Вечер. Зима. Наша комната пахнет лекарствами - больна Гуля. Что-то было серьезное, опасались плеврита. (Мать панически боялась больниц, нас туда не отдавала, выхаживала сама; к счастью, мы редко болели...) Гуля дремлет на мамином диване, мать склонилась над ученическими тетрадями, я читаю. Является дядя Шура. Он оживлен. Какими-то опытами ему недавно удалось подтвердить свое давнее предположение о влиянии чего-то на какие-то породы деревьев, написал об этом статью, перевел на английский, но необходимо перевод проверить, поправить и - немедленно. Он не ощущает запаха лекарств и вообще ничего вокруг себя не видит. Ему говорят: "Тише! Она спит!" Это до него доходит, он понижает голос, но, забывшись, вновь повышает... Он не видит упрека в глазах моей матери и негодования в моих, он счастлив, сияет, ему удалось доказать, статья произведет фурор, еще недавно один американский ботаник отрицал... Я не выдерживаю: "Дядя Шура! У нас Гуля больна!" Он - рассеянно: "Да? А что с ней?" И, не дождавшись ответа: "Катя, давай займемся, это у тебя отнимет час-два, не больше!"

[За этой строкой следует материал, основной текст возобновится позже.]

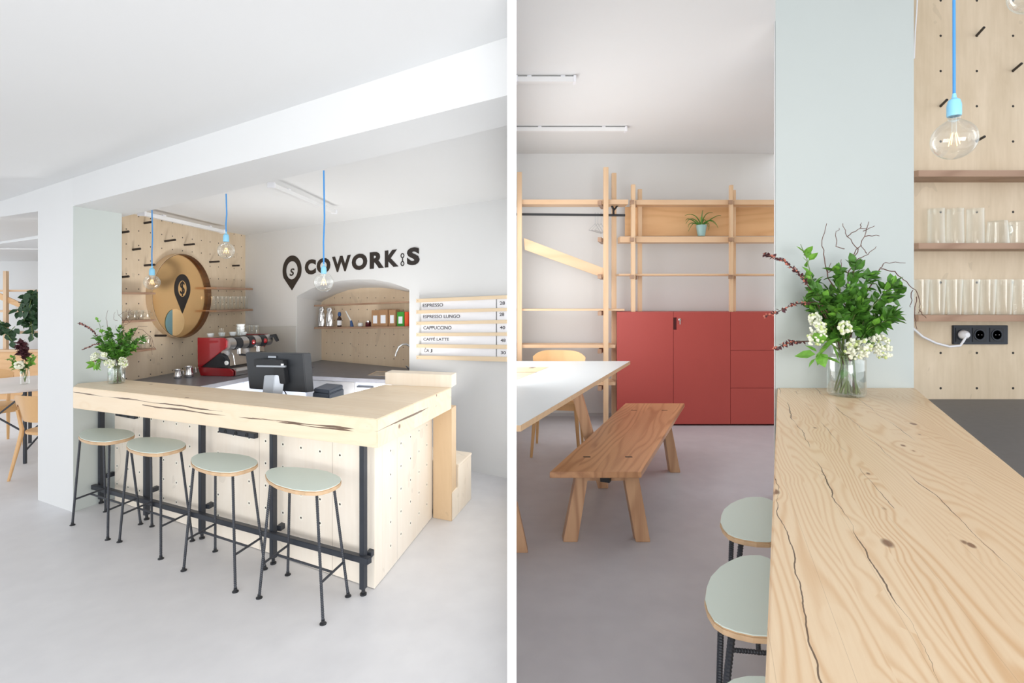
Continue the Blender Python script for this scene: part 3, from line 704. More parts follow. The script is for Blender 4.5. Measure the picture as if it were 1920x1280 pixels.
for i, (uc, hw, vt) in enumerate(((603, 6.6, 575.5), (618, 7, 576.5))):
    a = sp(uc, VB(uc)); y = a.y; H = sp(uc, vt).z-a.z; r = hw*y/FP
    prof = [(.86, 0), (1, .06), (.95, .25), (1.0, .45), (.86, .62), (.6, .76), (.8, .88), (.62, 1.0)]
    mb = MB()
    vs = []; seg = 18
    for (pr_, ph) in prof:
        for j in range(seg):
            an = 2*math.pi*j/seg; w_ = r*pr_*(1+.07*math.sin(j*2.7+ph*9)); vs.append(a+V(w_*math.cos(an), w_*.6*math.sin(an), ph*H))
    n = len(prof)
    mb.add(vs, [(p*seg+j, p*seg+(j+1) % seg, (p+1)*seg+(j+1) % seg, (p+1)*seg+j) for p in range(n-1) for j in range(seg)]+[tuple(range(seg))[::-1], tuple((n-1)*seg+j for j in range(seg))])
    tag(mb.build('coffee_bag', 'silver', org=a), ('crinkled silver coffee bag at the left end of the niche shelf', 'crinkled silver coffee bag beside the dark bottle on the niche shelf')[i], 'bag', 'silver coffee bags')
def lathe_thing(name, lab, cat, c, parts, group=None, seg=18):
    t = thing(name, lab, cat, c, group)
    for nm_, mat, prof in parts: MB().lathe(prof, c, seg).build(nm_, mat, t, smooth=True)
    return t
c = sp(636.5, VB(636)); u_ = c.y/FP
lathe_thing('syrup_bottle', 'dark bottle with blue cap and white label on the niche shelf', 'bottle', c, (('bottle_body', 'amber', [(4*u_, 0), (4.2*u_, 2*u_), (4.2*u_, 15*u_), (2*u_, 19*u_), (1.8*u_, 22*u_)]), ('paper_label', 'card', [(4.3*u_, 3*u_), (4.3*u_, 12*u_)]), ('cap', 'bluecap', [(2.6*u_, 20*u_), (3.2*u_, 24*u_), (2*u_, 28*u_)])))
c = sp(690.5, VB(690)); lathe_thing('jam_jar', 'small dark red jam jar left of the kraft boxes', 'jar', c, (('jar_body', 'jam', [(4.6*u_, 0), (5*u_, 1*u_), (5*u_, 8*u_)]), ('lid', 'chrome', [(4.2*u_, 8.2*u_), (4.2*u_, 10.6*u_)])))
c = sp(676, VB(676)); lathe_thing('glass_bowl', 'small glass bowl of white sugar on the niche shelf', 'bowl', c, (('bowl', 'offwhite', [(3*u_, 0), (5*u_, 2*u_), (5*u_, 6*u_), (3*u_, 7.5*u_)]),))
c = sp(660, VB(660)); t = thing('marker_pens', 'pens leaning in a blue holder on the niche shelf', 'pen holder', c)
MB().tube([c, c+V(-.012, 0, .075)], [.022, .012], 10).build('holder', 'bluecap', t); MB().tube([c+V(-.012, 0, .07), c+V(-.045, 0, .13), c+V(-.075, 0, .19)], [.01, .008, .006], 8).build('pen', 'offwhite', t)

# ------------------------------------------------------------------ worktop and machine along the peg wall
w0 = PZ(362, 726.5, WZ); w1 = PZ(464, 707, WZ); wd = (w1-w0).normalized(); we = w1+wd*.62; ws = w0-wd*.15
pn = V(peg.n.x, peg.n.y, 0)
def to_peg(p): 
    s_ = (Vector((p.x, p.y))-peg.a).dot(peg.n); return V(p.x, p.y, 0)-pn*(s_-.002)
sw = thing('side_counter', 'dark grey worktop against the drilled plywood wall under the espresso machine', 'worktop', (w0.x, w0.y, 0))
q_ = (menu.a-w1.xy); den = wd.x*menu.d.y-wd.y*menu.d.x; tt_ = (q_.x*menu.d.y-q_.y*menu.d.x)/den-.004; wc = w1+wd*tt_
MB().slab([XY(ws), XY(wc), (C0.x+.004, C0.y-.006), XY(to_peg(ws))], .78, WZ).build('worktop', 'worktop', sw, bevel=.002)
MB().slab([XY(w0+V(-.03, .05, 0)), XY(w1+wd*.5+V(-.03, 0, 0)), XY(to_peg(w1+wd*.5)), XY(to_peg(w0))], .06, .779).build('cabinet_body', 'bluewhite', sw)
MB().slab([XY(w0+V(-.028, .30, 0)), XY(w1+V(-.028, 0, 0)), XY(w1+V(-.04, 0, 0)), XY(w0+V(-.04, .30, 0))], .07, .765).build('cabinet_door', 'bluewhite', sw)
# espresso machine
mo = PZ(371, 704.5, WZ); mo.z = WZ; u_ = mo.y/FP; ax = V(1, -.13, 0).normalized(); bx_ = wd*.62
esp = thing('espresso_machine', 'red and black espresso machine on the side worktop', 'coffee machine', mo)
HM = P(371, 634.8, mo.y).z-WZ; sx_ = HM/440.0*1.02   # crop units -> metres
def EP(x, y): return mo+ax*((x-440)*sx_)+V(0, 0, (795-y)*sx_)
pan = [(432, 350), (760, 350), (795, 385), (790, 460), (480, 690), (435, 690)]
low = [(440, 692), (835, 706), (872, 735), (872, 790), (845, 805-12), (470, 790)]
for dlt in (0, 1):
    sh_ = bx_*dlt
    MB().prism([EP(*q)+sh_ for q in pan], wd*.02).build('side_panel', 'espred', esp, bevel=.003)
    MB().prism([EP(*q)+sh_ for q in low], wd*.02).build('side_foot', 'espred', esp, bevel=.003)
core = [(445, 365), (745, 365), (760, 460), (640, 560), (640, 690), (800, 700), (800, 770), (470, 770), (445, 690)]
MB().prism([EP(*q)+wd*.021 for q in core], bx_-wd*.022).build('body', 'rubber', esp)
MB().prism([EP(*q)+wd*.021 for q in ((700, 500), (715, 500), (740, 690), (725, 690))], bx_-wd*.022).build('splash_panel', 'steel', esp)
MB().prism([EP(*q)+wd*.015 for q in ((640, 575), (700, 520), (770, 560), (800, 610), (800, 692), (640, 692))], wd*.03).build('gauge_panel', 'rubber', esp)
MB().prism([EP(*q)+wd*.03 for q in ((700, 698), (870, 712), (895, 740), (890, 790), (700, 785))], bx_-wd*.03).build('drip_tray', 'chrome', esp)
c = EP(770, 425)
R_ = 75*sx_
for i in range(7):
    a = c+bx_*(i/7+.03); r = R_*(1.0 if i % 2 else .94)
    MB().lathe([(r, 0), (r, (bx_.length/7)*.93)], a, 20, wd).build('group_head', ('steel', 'rubber')[i % 2], esp, smooth=True)
    if i in (3, 5):
        MB().ball(a+ax*R_*.85+wd*.04, R_*.42, 10, 8).build('emblem_badge', 'espred', esp)
for t in (.28, .72):
    a = EP(800, 520)+bx_*t
    MB().lathe([(.024, -.03), (.024, .03)], a, 14).build('brew_group', 'chrome', esp, smooth=True)
    MB().tube([a+V(0, 0, -.035), a+V(0, 0, -.035)+ax*.13+V(0, 0, -.012)], [.012, .009], 8).build('portafilter_handle', 'rubber', esp)
MB().tube([EP(810, 530)+wd*.06, EP(830, 560)+wd*.06, EP(850, 670)+wd*.06], .006, 8).build('steam_wand', 'chrome', esp)
for (x, y) in ((735, 600), (790, 640)):
    MB().lathe([(.022, 0), (.022, .008), (.0, .0081)], EP(x, y)+wd*.014, 16, -wd).build('gauge', 'offwhite' if x > 760 else 'rubber', esp)
MB().tube([EP(1000-180, 380)+bx_*.98, EP(870, 370)+bx_*1.0, EP(880, 440)+bx_*1.05], [.02, .025, .02], 10).build('end_knob', 'rubber', esp)
for t in (.05, .9): MB().lathe([(.02, -.012), (.02, .004)], EP(500, 795)+bx_*t+V(0, 0, .006), 12).build('foot', 'rubber', esp)
MB().lathe([(.02, -.012), (.02, .004)], EP(800, 795)+bx_*.05+V(0, 0, .006), 12).build('foot', 'rubber', esp)
# cups and glasses on the machine
topz = EP(500, 350).z
def drinking(name, lab, cat, c, r, h, mat='glass', group=None, handle=False, thick=.05, seg=18, taper=.86):
    t = thing(name, lab, cat, c, group)
    pr_ = [(.0001, .003), (r*taper*.9, .001), (r*taper, .005), (r, h*.985), (r, h), (r*.96, h)]
    if mat != 'glass': pr_ = [(r*.6, .0005), (r*.8, h*.2), (r, h), (r*.9, h), (r*.7, h*.3), (.0001, h*.2)]
    MB().lathe_open(pr_, c, seg).build('glass_body' if mat == 'glass' else 'cup_body', mat, t, smooth=True)
    if handle:
        a = c+V(r*.95, -.002, h*.78); MB().tube([a, a+V(.3*h, 0, -.05*h), a+V(.28*h, 0, -.4*h), a+V(-.01, 0, -.5*h)], .06*h, 8).build('handle', mat, t, smooth=True)
    return t
mpos = lambda x, d, : V(0, 0, 0)
gl = [(600, .04, 'offwhite', .034, .036, 'cup'), (700, .10, 'offwhite', .034, .04, 'cup'), (740, .05, 'offwhite', .036, .04, 'cup'), (820, .25, 'offwhite', .036, .034, 'cup')]
for i, (x, d, mt, r, h, nm_) in enumerate(gl):
    c = EP(min(x, 560+i*45)-20, 350)+wd*(.06+.10*i); c.z = topz+.002
    drinking('coffee_cup', 'white coffee cup turned up on the espresso machine, %s from its near end' % ORD[i], 'cup', c, r, h, mt, 'cups on the espresso machine')
for i in range(3):
    c = EP((620, 690, 600)[i], 350)+wd*(.12, .27, .40)[i]; c.z = topz+.002
    drinking('shot_glass', 'small clear glass on the espresso machine, %s from its near end' % ORD[i], 'glass', c, .022, .085, 'glass', 'glasses on the espresso machine')
c = EP(640, 350)+wd*.36; c.z = topz+.002
lathe_thing('cup_stack', 'stack of pale blue grey cups on the espresso machine', 'cup stack', c, [('cup', 'offwhite', [(.036, .03*i), (.042, .03*i+.028)]) for i in range(4)])
for i in range(3):
    c = EP(600+i*60, 350)+wd*(.5+.0*i)+ax*0; c.z = topz+.002
    drinking('tall_glass', 'tall clear glass at the far end of the espresso machine, %s from the wall' % ORD[i], 'glass', c, .026, .10, 'glass', 'tall glasses on the espresso machine')
# milk jugs
for i, (u, v, hpx, rpx, lab) in enumerate(((333, 709.5, 17, 6.6, 'small steel milk jug, the left and shorter of the two'), (354, 707, 20.5, 8.2, 'steel milk jug next to the espresso machine, the taller of the two'))):
    c = PZ(u, v, WZ); c.z = WZ+.001; s = c.y/FP; r = rpx*s; h = hpx*s
    t = thing('milk_jug', lab, 'jug', c, 'milk jugs')
    MB().lathe([(r*.9, 0), (r, h*.06), (r*.98, h*.3), (r*.74, h*.72), (r*.84, h), (r*.78, h), (r*.6, h*.5)], c, 24).build('jug_body', 'chrome', t, smooth=True)
    a = c+V(r*.8, 0, h*.9); MB().tube([a, a+V(r*.75, 0, -.02*h), a+V(r*.85, 0, -.45*h), a+V(r*.2, 0, -.62*h)], .0045, 8).build('handle', 'chrome', t, smooth=True)
    a = c+V(-r*.8, 0, h*.93); MB().add([a+V(0, -.015, 0), a+V(0, .015, 0), a+V(-r*.3, 0, h*.09), a+V(0, 0, -h*.16)], [(0, 2, 1), (0, 3, 2), (1, 2, 3), (0, 1, 3)]).build('spout', 'chrome', t)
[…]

Большой, неуклюжий, мятая рубашка, оторванная пуговица на лоснящемся от старости пиджаке,- кто стирал ему, кто заботился о нем, что он ел? Меня это тогда не интересовало, дядя Шура раздражал меня: неслыханный эгоизм, ему на все наплевать, кроме его растений, посадок, гербариев... Но вот мать отказывается немедленно заняться его переводом ("Оставь, когда будет время, посмотрю!"), и детски радостное сияние исчезает с лица дядюшки: "Но это же так срочно!" Ему вновь напоминают, что в комнате больная, на сей раз он вник, двигается на стуле, поднимаясь (стул трещит), печально направляется к двери, запоздало пытаясь оказать внимание больной: ступает осторожно, почти на цыпочках, и, конечно, по дороге что-то опрокидывает, этакий слон в посудной лавке... На улице мороз, а пальтишко у дяди Шуры демисезонное, потрепанное, надевает он его долго и неуклюже - сначала накинув на голову, а затем не сразу попадает в рукава, после чего ищет кепку. Куда он сунул ее? Ищем. Кепка сунута на верхушку гардероба (это ж придумать надо!) и, конечно, вся в пыли, дядя Шура пытается нахлобучить ее на свою седую голову, но я не даю, беру платяную щетку, выхожу в коридор, отряхиваю пыль, затем чищу,- Боже мой, да эту кепку давно бы выбросить, уже неизвестно, какого она была в молодости цвета, какой формы...
Его работы знали и ценили в СССР.
Бабушка писала ему в 1931 году:
"Вчера Мара много слышала о тебе в Институте прикладной ботаники. Ты им обещал еще в 1927 году статью о лекарственных растениях. Твой сборник 1916 года стал библиографической редкостью. Географ Карл Крейцер тебе напоминает о статье и просит прислать на его имя по адресу: ул. Герцена (Морская), 44. Мара нашла твой сборник у букиниста и послала его в Симбирск. К. ужасно об этом жалел, если б он знал, что еще где-нибудь можно найти, он бы приобрел для своего института. Иван Владимирович 2 просит тебе передать, что твои предложения о сборе семян и грибов надо прямо адресовать Вавилову. Музей не имеет ничего общего с прикладной ботаникой, и при общей скудости денежных средств всякому ученому объединению приходится очень оглядываться. Вавилов поставлен на более широкую ногу..."
В июле 1934 года бабушка пишет в Москву, Марье Дмитриевне:
"Сейчас получила от Александра пять больших книг "Климат Маньчжурии". Знаю, что этой работой у нас интересуются. Давай подумаем, кому ее послать? Александр также прислал интересную статью: "Тридцать пять лет знакомства с Иваном Владимировичем Мичуриным". Просит напечатать ее в "Мичуринском сборнике".
А вот письмо тому же адресату от июля 1935 года:
"Шура очень стремится приехать на работу в Мичуринск. Быть может, это удастся ему, так хотелось бы! Ведь много из Маньчжурии возвращается железнодорожников!"